Gloucestershire author savours hit book's new life as a musical

Gloucestershire author savours hit book's new life as a musical
Source: BBC

An author whose hit novel is now a West End musical says there is no feeling like sitting in a theatre and feeling the "audience responding to the story" in real time.

Gloucestershire-based Rachel Joyce's best-seller The Unlikely Pilgrimage of Harold Fry was first published in 2012 and is now on stage at the Theatre Royal in London's Haymarket.

It tells the story of a man walking the length of England to bid farewell to a dying friend, and his own journey of healing along the way.

Joyce said of watching the performance on the first night: "It was extraordinary, the energy, the love from the audience. And there is nothing like sitting in a theatre."

Speaking to BBC Gloucestershire, she said: "You just don't really get this with a book - much as I love writing books - where you hear the audience responding to the story and the words, you're a part of it."

"So to be amongst this audience and to hear them laughing and to hear them embracing the story and the cast, and then to hear them sobbing at the end as they really understood the story, it was just really moving and special."

The musical is the fourth incarnation of Joyce's tear-jerker - it began life as a radio play before she developed it into a novel, and it was made into a film starring Jim Broadbent in 2023.

"I think I was aware quite early on that there's something quite theatrical about the story," Joyce said.

She herself was an actor for 25 years before turning to writing.

"I think the theatre is in my bones," Joyce said. "So the idea of taking this story to the theatre was always very, very appealing. It was just a question of how."

In the end, working with Chris Harper Productions, Joyce wrote the dialogue, while the music was written by indie folk artist Mike Rosenburg, who performs under the stage name Passenger.

The score was arranged by Bristol-based composer Jeremy Holland-Smith.

"I was kind of like the map and then all these brilliant people came in and created this musical that now I just can't stop going back to watch," she said.

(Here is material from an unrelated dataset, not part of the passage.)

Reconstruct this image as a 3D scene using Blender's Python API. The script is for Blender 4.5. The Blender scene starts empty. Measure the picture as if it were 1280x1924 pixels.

The musical's West End run comes to an end on 18 April.

"I think everybody hopes it will have another life," said Joyce. "But I certainly don't know at the moment what that might be."
"It's very much really in the spirit of the book that you stay in the moment. You just really savour where it is for now."

The play's producer Chris Harper said he was "absolutely delighted" by the response to the musical, adding that they were looking at potentially taking it on tour "to audiences across the UK and around the world".

Despite her frequent visits to London to watch the show, Joyce has no plans to leave Gloucestershire - her home for the past 25 years.

"You know what I love? I've become someone who smiles at everybody which I think as a Londoner you are not," she said.
"I just absolutely love how the landscape changes so much within one county."